Same experience here, my stolen iPhone's last FindMy ping was in Shenzhen, too. A bit surreal


The screens alone cost $150 to replace when they crack so that alone might be worth it.


Apple pairs individuals hardware parts now. The camera, screen, boards, etc will not work in another iPhone unless Apple authorizes it and has their servers grant a new pairing.


Parts make it more profitable compared to a bike.


That's a good point. The junkie-looking guy (at least from the press photo) may have known as much or found out later, and still managed to sell it. I guess making $40-50 is enough for the risk for these people.

The police found caught him in-the-act with a backpack full of stuff from a house down the street so he's certainly getting punished. The funny part is the police saw him before he entered the house but decided it was worth waiting until he left to get proper evidence.

I was home at the time sleeping and so was allegedly the last family he burglarized. Which makes it feel creepier.


Phones are frequently snatched out of people's hands in London. They are sold in countries that don't blacklist them, mainly in Africa.


I'm pretty sure Google/Apple OS boot locks are not simply geo-locked by mobile service vendors, so even in Africa it would be pretty limited in value for any modern phone. This happens when you start up the phone and it requires auth via the existing password and/or login to a Google/Apple account to deauth it from the primary account. Even after attempting to reinstall an ASOP boot OS on Android this will happen.

That wasn't always the case though and thieves may not realize that.

But otherwise for some reason I didn't consider selling it for parts to one of those tiny cellphone chop-shops. I assumed since it was a valuable iPhone it was ultimately mostly useless to them as a non-operational phone, but I guess $20-100 for parts is more than enough.


iPhone vulnerabilities are a dime a dozen. Even if it’s not breakable now all an attacker has to do is wait for the next 0-day and they’re in all your accounts, bank, etc. if my iPhone was stolen I’d be changing passwords and 2FA on everything ASAP. The value is your data not the phone itself.


> iPhone vulnerabilities are a dime a dozen

Does "dime a dozen" mean "6-7 figures USD per each on the global exploit market, with a dozen well-known regular buyers"?


Can you expand on what you mean here. I'm not entirely convinced you understand the security situation (nor what "0-day" means in this context) but I'm willing to accept I'm the one being naive here.

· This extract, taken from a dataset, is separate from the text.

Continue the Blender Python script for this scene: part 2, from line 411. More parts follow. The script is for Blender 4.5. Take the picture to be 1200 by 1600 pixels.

Say they have an old powered down iphone with an alphanumeric PW (or a temporarily powered-on locked iphone). What's the realistic risk for a run of the mill burglary? You think they can bypass the PW prompts, exploit an up-to-date OS, and decrypt the HD with a vulnerability available to the general public? And local data on my old phone, ie, some photos and some old iMessages on my device are a serious personal/financial risk?

I already changed the (tiny) set of relevant passwords not-2FAd immediately and everything else relevant is 2FA'd. My SIM card was delisted immediately by my telecom after I found out and the phone theft was reported to a national hotline/database, so not sure why I need to "change" my (phone number-only) 2FAs...


I mean you're kind of setting the parameters with hindsight here. On paper alphanumeric was always known to be more secure. But there was a very long time where there was no way that your run of the mill thief was going to get the equivalent of a GreyKey and break into your pin protected, activation locked iPhone 7 by hopping on AliExpress...

https://www.aliexpress.us/item/2255800833252942.html?gateway...

I agree a run of the mill burglar wouldn't have the foresight to sit on your phone for years and years, since the value of breaking in probably diminishes almost immediately as you get a new phone, Wallet deactivates, etc. but it's not a reach to imagine that in a few years we'll see the equivalent of the current Cellebrite tech become widely available.


> but it's not a reach to imagine that in a few years we'll see the equivalent of the current Cellebrite tech become widely available

Yeah, it very much is a reach. $100 says it won’t happen, feel free to come back and collect within 5 years if I’m wrong.


If you're the kind of person to bet that a company that already got hacked for most of their data once... already has their hardware leaked on eBay because they partner with notoriously unreliable government partners... and relies on open vulnerabilities won't have their tech reverse engineered any time soon? You should save that $100 for a rainy day.


Will their tech leak, sure, that’s possible. Will equivalent tech for a future device a few years from now exist and be freely available, not as given as you seem to believe.


I find that (the prevalence of iPhone vulnerabilities) hard to believe, but I’m not an expert. What evidence do you have in support of this position?

To be clear, I believe there are vulnerabilities, just not they are as common or as easy to come by as you claim.


Even if they are they rarely bypass an already locked device. Unless they are paying big money for the latest Cellebrite. Which I'm not sure is even available commercially like that.